FL 2 3131

Mozart: Soprano Arias from The Marriage of Figaro; Exsultate, jubilate

Release date October 12, 1999
Album code FL 2 3131
Periods Classical

Album information

The splendour of the voice and the sensitivity to emotional expression. This aptly describes Mozart’s music for soprano while also governing the layout of the programme of this recording, brilliantly performed by Lyne Fortin.

Wolfgang Amadeus Mozart (1756-1791) always tailored his vocal music to suit the performer for whom it was intended as well as to bring out the affect of a text. It is indeed to the credit of great singers that they have been able to render these works of genius as though they had been composed expressly for them. In the best of cases, one could actually speak of a “re-creation,” where the music is heard as if in its pristine form, but in a new, personal light.

Motet Exsultate, jubilate, K. 165

This is the challenge so brilliantly met in the magnificent motet Exsultate, jubilate, which lends itself here as a fitting curtain raiser—a work which is foremost a celebration of the voice. In the autumn of 1772, Wolfgang and his father, Leopold, undertook their third and final voyage to Italy, in order to present in Milan the young prodigy’s latest opera, Lucio Silla, which met with good success. In January 1773, just a few days before his seventeenth birthday, Mozart composed his Exsultate, jubilate for the opera’s primo uomo, the castrato Venanzio Rauzzini, who was also a composer and harpsichordist. The work presents itself as a short and brilliant concerto in three movements for solo voice.

Brimming with joy, the first movement is followed by a short recitative leading into an exquisite aria that highlights the expressive qualities of the voice. The famous “Alleluia” ends the piece with a dazzling display of the kind of vocal deftness one has come to expect from a star soprano, whether male or female. To splendour and bedazzlement, we add now all the finesse and perceptiveness of which was capable Mozart at the height of his powers.

The Marriage of Figaro, K. 492

On May 1, 1786, Vienna witnessed the première of Le nozze di Figaro, arguably the finest and most ingenious opera buffa of all times, even transcending the genre.

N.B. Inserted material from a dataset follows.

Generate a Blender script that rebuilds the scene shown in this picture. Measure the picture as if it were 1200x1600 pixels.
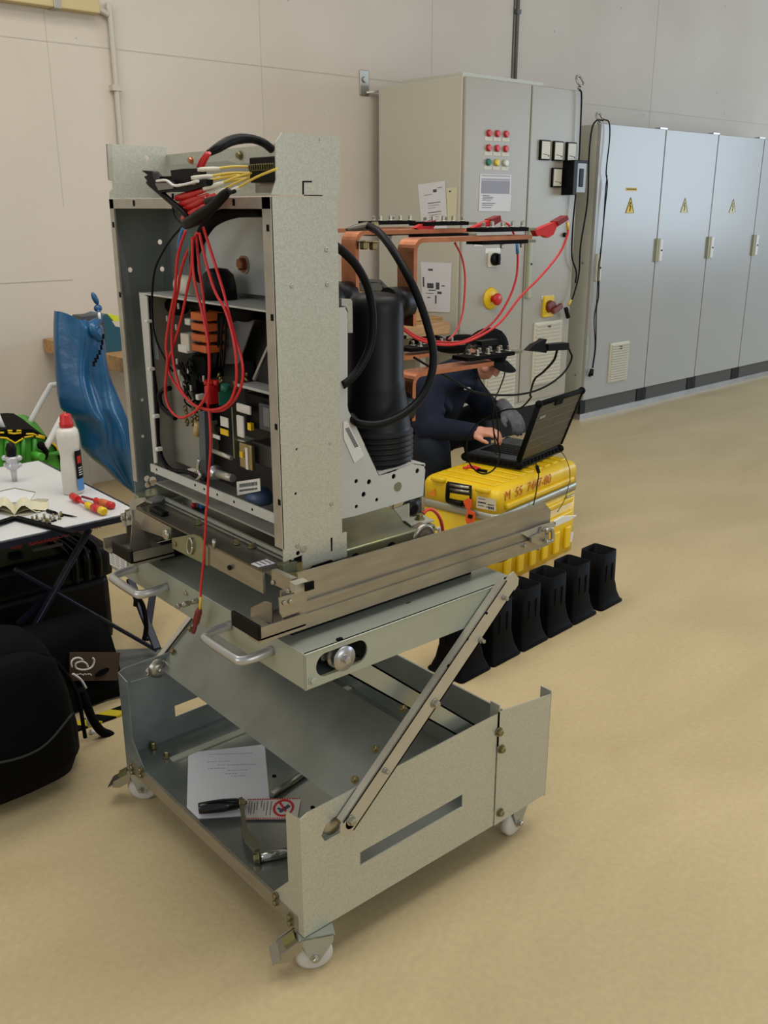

Its libretto was written by Lorenzo da Ponte after Beaumarchais’ comedy La Folle journée ou le Mariage de Figaro (1784).

The play had caused a scandal in France for its unflattering portrayal of the aristocracy, and Emperor Joseph II for some time had banned it from performance in its German translation. This enlightened despot, however, authorized the play’s publication and seems to have encouraged Da Ponte to proceed with its transformation into an opera libretto, upon the latter’s assurances that it would be expurgated of all elements of social criticism. It would be safe to assume that opera audiences at the time were familiar with the plot of Beaumarchais’ play. Hence, with the complicity of music that delineated not only the characters’ states of mind but also their social standing, nothing was lost in the transposition of the work, neither its comical elements, nor its bite.

Apart from the accumulation in the work of imbroglios whose aim it is not only to draw laughter, but especially to depict the insubordination of the servant-class towards unjust masters, Mozart’s music brings to light and attains unparalleled levels of expression in the sections where the Countess Almaviva (wife to the Count) and Susanna (her chambermaid and Figaro’s faincée) lend support to each other on account of their feminine condition. In addition, Cherubino (a page in the Count’s service), played by a woman, is a character who supplies ample substance for Mozart to exploit all the poetic charm of this ardent buck.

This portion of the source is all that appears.